THE PROBLEM:
All of the data should be repeated exactly; pictures are not part of the copy.

PROVIDED DATA:
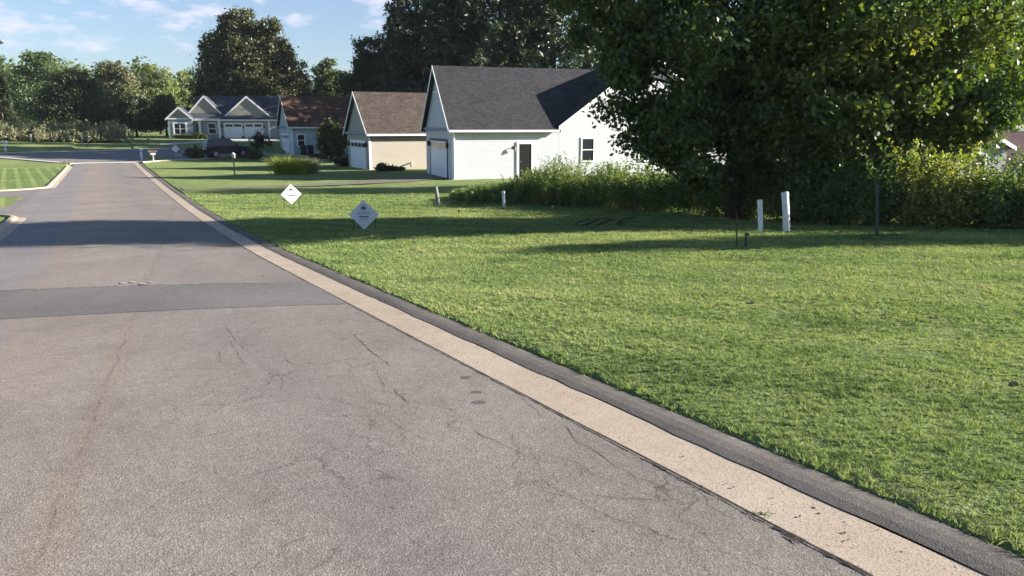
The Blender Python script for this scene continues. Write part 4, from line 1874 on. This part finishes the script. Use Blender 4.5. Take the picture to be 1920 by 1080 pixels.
# fallen twigs lying on the shaded lawn
p = gp(1122, 424)
tw = thing('twig_pile', 'dark fallen twigs lying on the shaded lawn under the big tree', 'branch', (p.x, p.y, float(lawn_z(p.x, p.y))))
rr = random.Random(4)
for k in range(9):
    m = MB()
    x, y = rr.uniform(-.7, .6), rr.uniform(-.3, .3)
    a = rr.uniform(-.5, .9)
    L = rr.uniform(.35, .9)
    m.tube([(x, y, .02), (x + L * .5 * math.cos(a), y + L * .3 * math.sin(a), .10 + rr.uniform(0, .12)), (x + L * math.cos(a), y + L * .6 * math.sin(a), .05 + rr.uniform(0, .3))], [.016, .012, .005], 6)
    m.build('twig', M['bark_dark'], tw, fix=False)


# a sprout in the joint of the gutter, and bits of dead leaf
p = gp(1432, 966)
sp_ = thing('weed_sprout', 'small green weed sprouting in the joint between road and gutter', 'weed', p)
rs = np.random.default_rng(77)
nb_ = 16
V, F = ribbon_blades(rs, np.stack([rs.normal(size=nb_) * .02, rs.normal(size=nb_) * .012, np.zeros(nb_)], 1), rs.uniform(.012, .04, nb_), np.full(nb_, .009),
                     unit(np.concatenate([rs.normal(size=(nb_, 2)), np.zeros((nb_, 1))], 1)), rs.uniform(.01, .045, nb_), 3)
np_mesh('leaves', V, F, M['leaf_weed'], sp_)


def leaf_bit(px, py, L, label, mat, group, dz):
    p = gp(px, py)
    rd = random.Random(px * 7 + py)
    a = rd.uniform(0, PI)
    mb = MB()
    ring = []
    for k in range(9):
        an = 2 * PI * k / 9
        w = L * .5 * rd.uniform(.55, 1.0)
        x, y = math.cos(an) * w, math.sin(an) * w * .6
        ring.append((x * math.cos(a) - y * math.sin(a), x * math.sin(a) + y * math.cos(a), rd.uniform(.0, L * .18)))
    mb.prism(ring, (0, 0, .0012))
    o = mb.build('fallen_leaf', mat)
    n_, s_ = px_sn(px, py)
    o.location = (p.x, p.y, p.z + dz)
    tag(o, label, 'leaf', group)


for q in ((1362, 911), (1375, 918), (1448, 938), (1525, 957), (1535, 968), (1499, 973), (1582, 984), (1590, 1017), (1583, 1004), (1281, 860), (1316, 915), (1690, 1040)):
    leaf_bit(q[0], q[1], .022 if q[0] % 2 else .014, 'dark bit of dead leaf lying on the tan concrete gutter', M['bark_dark'], 'dead leaf bits on the gutter', .012)
leaf_bit(897, 585, .10, 'pale dry leaf lying on the lawn beyond the tar spots', M['chips'], None, .045)

# ------------------------------------------------------------------ mailboxes and slim posts
def mailbox(label, px, F, h, rz=0, wood='wood', box='galv', tube=False, blen=.5):
    p = on(px, F)
    root = thing('mailbox', label, 'mailbox', p, rz, 'mailboxes beside the streets')
    m = MB()
    m.box(-.05, .05, -.05, .05, -.2, h - .26)
    m.box(-.22, .22, -.06, .06, h - .30, h - .25)
    m.build('post', M[wood], root)
    m = MB()
    pts = [(-.10, h - .25), (.10, h - .25), (.10, h - .12)] + [(.10 * math.cos(a), h - .12 + .10 * math.sin(a)) for a in np.linspace(.3, PI - .3, 7)] + [(-.10, h - .12)]
    m.prism([(-blen / 2, y, z) for y, z in pts], (blen, 0, 0))
    b = m.build('box', M[box], root)
    m = MB()
    m.box(.05, .07, -.115, -.10, h - .15, h + .05)
    m.build('flag', M['lamp_red'], b)
    m = MB()
    m.prism([(-blen / 2 - .015, y * 1.04, h - .18 + (z - h + .18) * 1.04) for y, z in pts], (.014, 0, 0))
    m.build('door', M[box], b)
    if tube:
        m = MB()
        m.tube([(-.22, -.02, h - .42), (.22, -.02, h - .42)], .08, 10)
        m.build('newspaper_tube', M['pvc'], root)
    return root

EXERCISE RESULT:
The Blender Python script for this scene continues. Write part 4, from line 1874 on. This part finishes the script. Use Blender 4.5. Take the picture to be 1920 by 1080 pixels.
# fallen twigs lying on the shaded lawn
p = gp(1122, 424)
tw = thing('twig_pile', 'dark fallen twigs lying on the shaded lawn under the big tree', 'branch', (p.x, p.y, float(lawn_z(p.x, p.y))))
rr = random.Random(4)
for k in range(9):
    m = MB()
    x, y = rr.uniform(-.7, .6), rr.uniform(-.3, .3)
    a = rr.uniform(-.5, .9)
    L = rr.uniform(.35, .9)
    m.tube([(x, y, .02), (x + L * .5 * math.cos(a), y + L * .3 * math.sin(a), .10 + rr.uniform(0, .12)), (x + L * math.cos(a), y + L * .6 * math.sin(a), .05 + rr.uniform(0, .3))], [.016, .012, .005], 6)
    m.build('twig', M['bark_dark'], tw, fix=False)


# a sprout in the joint of the gutter, and bits of dead leaf
p = gp(1432, 966)
sp_ = thing('weed_sprout', 'small green weed sprouting in the joint between road and gutter', 'weed', p)
rs = np.random.default_rng(77)
nb_ = 16
V, F = ribbon_blades(rs, np.stack([rs.normal(size=nb_) * .02, rs.normal(size=nb_) * .012, np.zeros(nb_)], 1), rs.uniform(.012, .04, nb_), np.full(nb_, .009),
                     unit(np.concatenate([rs.normal(size=(nb_, 2)), np.zeros((nb_, 1))], 1)), rs.uniform(.01, .045, nb_), 3)
np_mesh('leaves', V, F, M['leaf_weed'], sp_)


def leaf_bit(px, py, L, label, mat, group, dz):
    p = gp(px, py)
    rd = random.Random(px * 7 + py)
    a = rd.uniform(0, PI)
    mb = MB()
    ring = []
    for k in range(9):
        an = 2 * PI * k / 9
        w = L * .5 * rd.uniform(.55, 1.0)
        x, y = math.cos(an) * w, math.sin(an) * w * .6
        ring.append((x * math.cos(a) - y * math.sin(a), x * math.sin(a) + y * math.cos(a), rd.uniform(.0, L * .18)))
    mb.prism(ring, (0, 0, .0012))
    o = mb.build('fallen_leaf', mat)
    n_, s_ = px_sn(px, py)
    o.location = (p.x, p.y, p.z + dz)
    tag(o, label, 'leaf', group)


for q in ((1362, 911), (1375, 918), (1448, 938), (1525, 957), (1535, 968), (1499, 973), (1582, 984), (1590, 1017), (1583, 1004), (1281, 860), (1316, 915), (1690, 1040)):
    leaf_bit(q[0], q[1], .022 if q[0] % 2 else .014, 'dark bit of dead leaf lying on the tan concrete gutter', M['bark_dark'], 'dead leaf bits on the gutter', .012)
leaf_bit(897, 585, .10, 'pale dry leaf lying on the lawn beyond the tar spots', M['chips'], None, .045)

# ------------------------------------------------------------------ mailboxes and slim posts
def mailbox(label, px, F, h, rz=0, wood='wood', box='galv', tube=False, blen=.5):
    p = on(px, F)
    root = thing('mailbox', label, 'mailbox', p, rz, 'mailboxes beside the streets')
    m = MB()
    m.box(-.05, .05, -.05, .05, -.2, h - .26)
    m.box(-.22, .22, -.06, .06, h - .30, h - .25)
    m.build('post', M[wood], root)
    m = MB()
    pts = [(-.10, h - .25), (.10, h - .25), (.10, h - .12)] + [(.10 * math.cos(a), h - .12 + .10 * math.sin(a)) for a in np.linspace(.3, PI - .3, 7)] + [(-.10, h - .12)]
    m.prism([(-blen / 2, y, z) for y, z in pts], (blen, 0, 0))
    b = m.build('box', M[box], root)
    m = MB()
    m.box(.05, .07, -.115, -.10, h - .15, h + .05)
    m.build('flag', M['lamp_red'], b)
    m = MB()
    m.prism([(-blen / 2 - .015, y * 1.04, h - .18 + (z - h + .18) * 1.04) for y, z in pts], (.014, 0, 0))
    m.build('door', M[box], b)
    if tube:
        m = MB()
        m.tube([(-.22, -.02, h - .42), (.22, -.02, h - .42)], .08, 10)
        m.build('newspaper_tube', M['pvc'], root)
    return root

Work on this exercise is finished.